Task to complete
Find the lines below that contain the string "objects". Copy each one.

==========

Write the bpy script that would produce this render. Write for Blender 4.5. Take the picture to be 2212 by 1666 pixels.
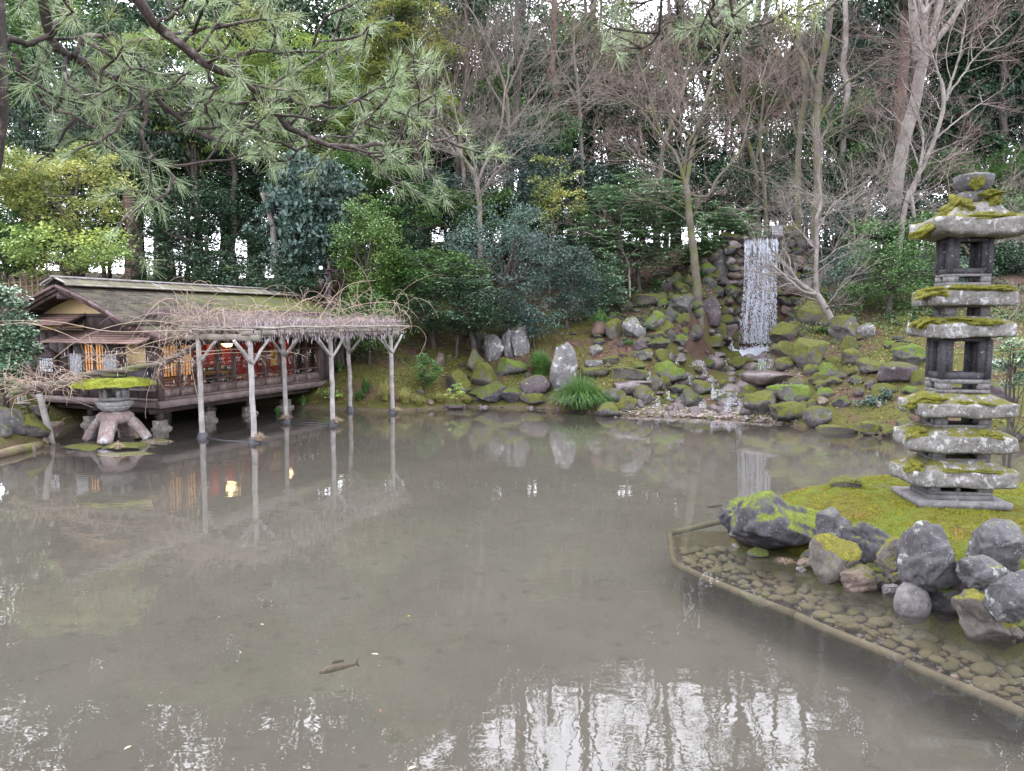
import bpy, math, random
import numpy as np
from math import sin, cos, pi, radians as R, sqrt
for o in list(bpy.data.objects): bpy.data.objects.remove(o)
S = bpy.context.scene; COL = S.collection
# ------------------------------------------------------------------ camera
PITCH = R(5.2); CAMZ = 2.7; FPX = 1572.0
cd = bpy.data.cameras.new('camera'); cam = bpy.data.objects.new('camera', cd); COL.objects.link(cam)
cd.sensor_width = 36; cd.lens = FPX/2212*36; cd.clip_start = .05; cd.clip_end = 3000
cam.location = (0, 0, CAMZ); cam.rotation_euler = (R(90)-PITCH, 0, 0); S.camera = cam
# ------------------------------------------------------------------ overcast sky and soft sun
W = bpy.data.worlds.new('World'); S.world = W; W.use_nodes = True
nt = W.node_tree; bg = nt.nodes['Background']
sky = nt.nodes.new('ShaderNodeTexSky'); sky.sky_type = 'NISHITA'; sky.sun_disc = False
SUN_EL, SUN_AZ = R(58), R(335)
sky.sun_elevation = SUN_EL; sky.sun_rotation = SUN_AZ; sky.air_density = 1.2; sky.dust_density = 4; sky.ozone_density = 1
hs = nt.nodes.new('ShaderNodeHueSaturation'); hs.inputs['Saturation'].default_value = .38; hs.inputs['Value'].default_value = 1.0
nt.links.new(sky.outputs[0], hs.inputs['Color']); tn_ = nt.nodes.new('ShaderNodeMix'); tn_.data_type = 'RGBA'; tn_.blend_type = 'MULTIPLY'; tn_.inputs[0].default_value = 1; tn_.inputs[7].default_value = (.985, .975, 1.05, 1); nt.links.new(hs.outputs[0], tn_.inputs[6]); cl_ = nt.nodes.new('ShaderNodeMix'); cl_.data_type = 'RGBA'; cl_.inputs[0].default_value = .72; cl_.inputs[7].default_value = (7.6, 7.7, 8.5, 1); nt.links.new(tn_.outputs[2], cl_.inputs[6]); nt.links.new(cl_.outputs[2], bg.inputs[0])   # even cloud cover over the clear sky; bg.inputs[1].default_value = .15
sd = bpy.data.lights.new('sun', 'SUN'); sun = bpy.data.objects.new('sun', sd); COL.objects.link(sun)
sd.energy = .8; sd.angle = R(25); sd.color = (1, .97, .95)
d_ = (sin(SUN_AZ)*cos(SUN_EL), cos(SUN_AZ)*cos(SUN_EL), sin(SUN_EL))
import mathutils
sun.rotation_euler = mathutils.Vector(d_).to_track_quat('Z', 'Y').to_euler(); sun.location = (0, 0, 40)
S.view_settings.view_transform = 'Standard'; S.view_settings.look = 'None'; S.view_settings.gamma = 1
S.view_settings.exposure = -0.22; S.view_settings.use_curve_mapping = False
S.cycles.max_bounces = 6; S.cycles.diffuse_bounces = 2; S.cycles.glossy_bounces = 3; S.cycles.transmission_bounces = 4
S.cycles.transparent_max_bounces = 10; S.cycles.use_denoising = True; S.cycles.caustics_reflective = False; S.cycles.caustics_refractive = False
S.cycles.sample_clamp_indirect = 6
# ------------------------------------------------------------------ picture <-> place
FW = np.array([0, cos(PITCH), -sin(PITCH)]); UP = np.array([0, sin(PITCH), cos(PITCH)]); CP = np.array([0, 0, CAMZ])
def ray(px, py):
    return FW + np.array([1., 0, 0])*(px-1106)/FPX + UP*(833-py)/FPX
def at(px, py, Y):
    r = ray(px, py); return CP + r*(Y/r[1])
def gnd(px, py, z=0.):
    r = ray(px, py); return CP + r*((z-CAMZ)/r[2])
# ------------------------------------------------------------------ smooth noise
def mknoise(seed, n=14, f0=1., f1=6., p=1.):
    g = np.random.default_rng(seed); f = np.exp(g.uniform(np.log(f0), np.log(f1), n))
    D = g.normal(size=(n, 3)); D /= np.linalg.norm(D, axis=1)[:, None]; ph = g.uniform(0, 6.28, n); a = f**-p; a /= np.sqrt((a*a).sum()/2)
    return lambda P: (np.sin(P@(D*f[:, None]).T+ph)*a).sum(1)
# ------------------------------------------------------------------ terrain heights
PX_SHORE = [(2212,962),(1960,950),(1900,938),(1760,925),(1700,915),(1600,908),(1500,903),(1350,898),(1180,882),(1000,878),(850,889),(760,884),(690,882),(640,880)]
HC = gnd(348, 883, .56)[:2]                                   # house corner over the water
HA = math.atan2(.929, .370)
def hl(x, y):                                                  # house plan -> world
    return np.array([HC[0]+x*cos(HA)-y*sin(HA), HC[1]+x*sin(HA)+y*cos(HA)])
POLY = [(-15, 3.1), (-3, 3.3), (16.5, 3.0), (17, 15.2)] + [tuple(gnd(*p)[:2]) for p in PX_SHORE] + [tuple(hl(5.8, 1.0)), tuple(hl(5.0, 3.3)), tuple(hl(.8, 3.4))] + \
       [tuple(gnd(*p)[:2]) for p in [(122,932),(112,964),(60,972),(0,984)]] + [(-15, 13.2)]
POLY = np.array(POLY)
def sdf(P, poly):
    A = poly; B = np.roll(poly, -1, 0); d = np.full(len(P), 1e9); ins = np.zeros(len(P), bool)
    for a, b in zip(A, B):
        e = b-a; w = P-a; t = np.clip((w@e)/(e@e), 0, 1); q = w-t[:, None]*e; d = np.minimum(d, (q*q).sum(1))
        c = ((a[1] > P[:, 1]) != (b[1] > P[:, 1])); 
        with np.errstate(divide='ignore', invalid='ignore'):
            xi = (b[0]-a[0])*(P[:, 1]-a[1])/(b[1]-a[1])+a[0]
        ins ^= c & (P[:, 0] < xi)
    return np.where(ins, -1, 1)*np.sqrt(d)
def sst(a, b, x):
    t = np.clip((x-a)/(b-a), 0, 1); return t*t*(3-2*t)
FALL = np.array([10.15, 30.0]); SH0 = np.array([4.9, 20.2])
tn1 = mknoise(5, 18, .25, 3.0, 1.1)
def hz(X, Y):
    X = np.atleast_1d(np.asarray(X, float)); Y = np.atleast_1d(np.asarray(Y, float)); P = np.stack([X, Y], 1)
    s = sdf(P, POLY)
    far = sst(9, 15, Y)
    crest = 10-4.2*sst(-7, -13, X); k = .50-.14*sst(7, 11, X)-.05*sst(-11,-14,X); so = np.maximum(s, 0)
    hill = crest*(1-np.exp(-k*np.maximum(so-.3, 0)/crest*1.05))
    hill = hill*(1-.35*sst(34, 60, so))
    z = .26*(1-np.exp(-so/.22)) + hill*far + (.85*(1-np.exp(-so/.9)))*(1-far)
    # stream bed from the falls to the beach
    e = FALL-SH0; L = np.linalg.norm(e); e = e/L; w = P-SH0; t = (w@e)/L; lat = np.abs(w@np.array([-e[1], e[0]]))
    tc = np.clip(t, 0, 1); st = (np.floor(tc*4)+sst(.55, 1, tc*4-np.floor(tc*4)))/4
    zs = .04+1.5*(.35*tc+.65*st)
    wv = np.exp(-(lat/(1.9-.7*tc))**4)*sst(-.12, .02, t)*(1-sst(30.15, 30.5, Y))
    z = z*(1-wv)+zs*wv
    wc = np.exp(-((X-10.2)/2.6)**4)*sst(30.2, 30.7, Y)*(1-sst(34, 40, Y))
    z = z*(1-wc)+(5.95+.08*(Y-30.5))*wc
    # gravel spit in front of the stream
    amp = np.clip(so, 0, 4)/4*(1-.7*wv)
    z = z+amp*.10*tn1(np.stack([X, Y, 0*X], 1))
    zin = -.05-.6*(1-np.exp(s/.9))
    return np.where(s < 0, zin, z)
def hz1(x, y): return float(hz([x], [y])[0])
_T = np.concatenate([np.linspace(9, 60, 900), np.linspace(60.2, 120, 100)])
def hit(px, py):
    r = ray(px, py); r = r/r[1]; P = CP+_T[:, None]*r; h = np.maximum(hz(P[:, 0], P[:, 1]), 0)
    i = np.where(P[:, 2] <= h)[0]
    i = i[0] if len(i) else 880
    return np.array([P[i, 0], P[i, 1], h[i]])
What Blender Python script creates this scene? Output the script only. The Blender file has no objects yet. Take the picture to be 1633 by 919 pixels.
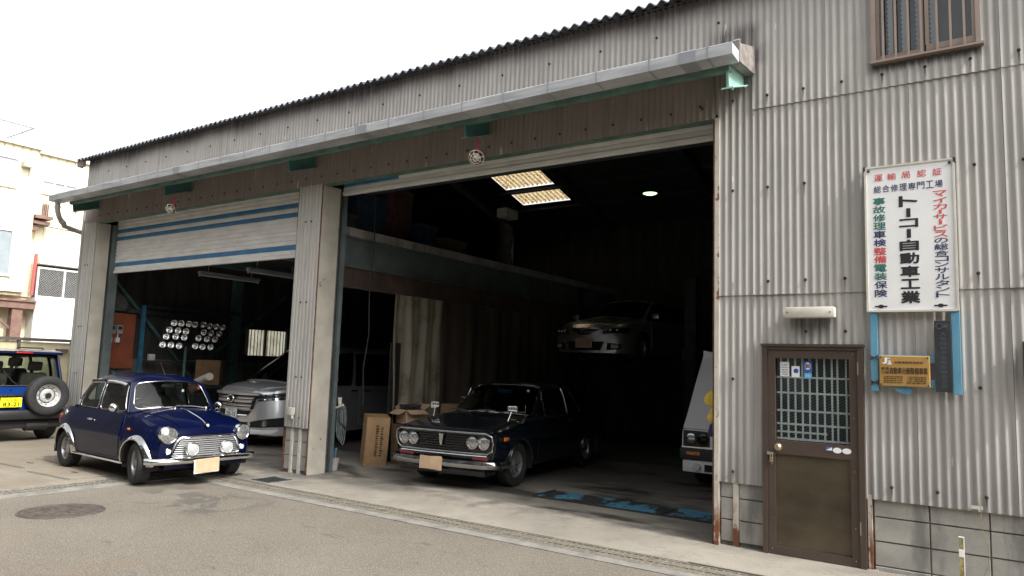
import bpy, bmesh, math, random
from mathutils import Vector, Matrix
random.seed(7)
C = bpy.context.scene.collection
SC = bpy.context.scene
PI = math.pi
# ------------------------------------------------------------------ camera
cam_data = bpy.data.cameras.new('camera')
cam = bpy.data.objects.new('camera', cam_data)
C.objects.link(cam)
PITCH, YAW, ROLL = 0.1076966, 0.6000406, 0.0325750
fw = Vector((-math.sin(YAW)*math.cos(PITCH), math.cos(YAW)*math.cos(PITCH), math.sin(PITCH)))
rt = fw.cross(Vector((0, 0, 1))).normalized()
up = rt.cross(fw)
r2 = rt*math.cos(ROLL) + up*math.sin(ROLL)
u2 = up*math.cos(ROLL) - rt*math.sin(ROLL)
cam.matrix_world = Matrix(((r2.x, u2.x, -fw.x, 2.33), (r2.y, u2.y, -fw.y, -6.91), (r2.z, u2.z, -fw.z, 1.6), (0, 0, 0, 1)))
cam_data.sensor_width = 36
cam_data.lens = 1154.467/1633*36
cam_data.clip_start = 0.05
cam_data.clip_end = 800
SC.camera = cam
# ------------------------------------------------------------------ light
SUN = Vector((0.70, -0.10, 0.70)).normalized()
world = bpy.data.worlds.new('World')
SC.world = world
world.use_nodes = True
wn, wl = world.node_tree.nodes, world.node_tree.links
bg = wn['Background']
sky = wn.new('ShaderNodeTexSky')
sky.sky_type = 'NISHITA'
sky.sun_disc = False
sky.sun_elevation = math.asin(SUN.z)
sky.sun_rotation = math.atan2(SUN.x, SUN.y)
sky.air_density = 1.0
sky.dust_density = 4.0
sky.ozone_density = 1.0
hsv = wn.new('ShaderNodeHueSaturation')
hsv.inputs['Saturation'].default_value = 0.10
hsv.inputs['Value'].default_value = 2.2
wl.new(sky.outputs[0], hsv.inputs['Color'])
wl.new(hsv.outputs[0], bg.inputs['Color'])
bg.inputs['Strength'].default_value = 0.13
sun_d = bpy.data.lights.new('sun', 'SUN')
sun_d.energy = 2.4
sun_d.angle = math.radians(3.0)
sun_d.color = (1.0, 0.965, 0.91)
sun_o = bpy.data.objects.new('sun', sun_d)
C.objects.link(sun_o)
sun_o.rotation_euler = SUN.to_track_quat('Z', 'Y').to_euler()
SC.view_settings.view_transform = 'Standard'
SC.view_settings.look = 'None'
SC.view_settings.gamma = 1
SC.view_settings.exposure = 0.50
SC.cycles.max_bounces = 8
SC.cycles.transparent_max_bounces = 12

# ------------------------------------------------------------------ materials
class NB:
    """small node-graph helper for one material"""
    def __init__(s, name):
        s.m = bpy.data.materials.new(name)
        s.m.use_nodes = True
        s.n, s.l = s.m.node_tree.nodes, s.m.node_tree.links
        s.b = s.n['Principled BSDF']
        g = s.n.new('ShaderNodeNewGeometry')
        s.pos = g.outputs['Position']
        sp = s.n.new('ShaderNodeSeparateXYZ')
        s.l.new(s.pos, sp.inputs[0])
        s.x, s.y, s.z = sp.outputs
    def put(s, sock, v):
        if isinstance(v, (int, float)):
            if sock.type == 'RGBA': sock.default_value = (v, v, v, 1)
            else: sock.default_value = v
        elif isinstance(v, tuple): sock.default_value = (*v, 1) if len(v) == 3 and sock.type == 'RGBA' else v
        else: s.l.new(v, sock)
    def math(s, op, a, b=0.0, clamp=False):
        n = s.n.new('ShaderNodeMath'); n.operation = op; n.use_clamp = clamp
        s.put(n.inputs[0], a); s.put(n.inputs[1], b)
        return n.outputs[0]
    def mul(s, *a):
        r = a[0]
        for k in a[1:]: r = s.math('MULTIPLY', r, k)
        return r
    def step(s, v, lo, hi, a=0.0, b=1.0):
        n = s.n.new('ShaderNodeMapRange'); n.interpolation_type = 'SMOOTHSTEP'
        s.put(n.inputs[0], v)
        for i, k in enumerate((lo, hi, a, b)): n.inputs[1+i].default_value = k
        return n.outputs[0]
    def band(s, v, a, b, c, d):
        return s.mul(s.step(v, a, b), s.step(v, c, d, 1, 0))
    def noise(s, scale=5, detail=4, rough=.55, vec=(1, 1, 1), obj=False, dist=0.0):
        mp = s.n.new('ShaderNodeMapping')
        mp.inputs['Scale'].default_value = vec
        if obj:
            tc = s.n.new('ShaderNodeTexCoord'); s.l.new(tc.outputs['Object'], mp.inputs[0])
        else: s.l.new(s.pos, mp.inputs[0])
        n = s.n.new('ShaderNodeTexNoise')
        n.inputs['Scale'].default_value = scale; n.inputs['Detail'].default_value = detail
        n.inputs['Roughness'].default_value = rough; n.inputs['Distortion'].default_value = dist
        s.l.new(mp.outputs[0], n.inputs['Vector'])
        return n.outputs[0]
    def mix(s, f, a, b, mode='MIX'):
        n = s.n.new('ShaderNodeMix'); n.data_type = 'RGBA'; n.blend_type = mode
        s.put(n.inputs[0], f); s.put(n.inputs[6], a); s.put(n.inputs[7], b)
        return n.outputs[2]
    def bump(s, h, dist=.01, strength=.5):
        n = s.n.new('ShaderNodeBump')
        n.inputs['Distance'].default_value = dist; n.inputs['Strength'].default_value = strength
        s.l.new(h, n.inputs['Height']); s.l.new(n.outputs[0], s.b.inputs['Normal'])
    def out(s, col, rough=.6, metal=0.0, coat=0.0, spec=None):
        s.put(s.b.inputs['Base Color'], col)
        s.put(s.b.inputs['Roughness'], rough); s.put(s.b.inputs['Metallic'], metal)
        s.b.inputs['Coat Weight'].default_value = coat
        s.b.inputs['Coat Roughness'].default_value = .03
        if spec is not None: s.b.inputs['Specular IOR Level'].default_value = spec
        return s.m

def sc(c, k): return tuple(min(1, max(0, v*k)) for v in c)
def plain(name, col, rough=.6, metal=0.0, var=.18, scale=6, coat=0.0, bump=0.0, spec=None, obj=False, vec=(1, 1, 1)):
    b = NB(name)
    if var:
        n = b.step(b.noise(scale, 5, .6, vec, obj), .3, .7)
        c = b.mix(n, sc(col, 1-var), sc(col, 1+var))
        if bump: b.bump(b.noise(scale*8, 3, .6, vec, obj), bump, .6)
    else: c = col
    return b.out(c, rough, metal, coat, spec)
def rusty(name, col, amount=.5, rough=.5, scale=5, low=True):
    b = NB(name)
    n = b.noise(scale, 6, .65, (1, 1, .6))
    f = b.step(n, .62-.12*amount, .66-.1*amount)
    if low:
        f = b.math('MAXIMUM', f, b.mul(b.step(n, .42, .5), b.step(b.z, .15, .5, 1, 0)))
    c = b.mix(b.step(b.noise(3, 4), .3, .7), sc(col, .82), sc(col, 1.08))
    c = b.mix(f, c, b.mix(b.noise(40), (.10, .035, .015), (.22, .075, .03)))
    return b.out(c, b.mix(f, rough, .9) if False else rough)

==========

Final result
for o in list(bpy.data.objects): bpy.data.objects.remove(o)
cd = bpy.data.cameras.new('camera'); cam = bpy.data.objects.new('camera', cd); COL.objects.link(cam)
sd = bpy.data.lights.new('sun', 'SUN'); sun = bpy.data.objects.new('sun', sd); COL.objects.link(sun)
What Blender Python script creates this scene? Output the script only. The Blender file has no objects yet. Take the picture to be 1633 by 919 pixels.
cam = bpy.data.objects.new('camera', cam_data)
C.objects.link(cam)
sun_o = bpy.data.objects.new('sun', sun_d)
C.objects.link(sun_o)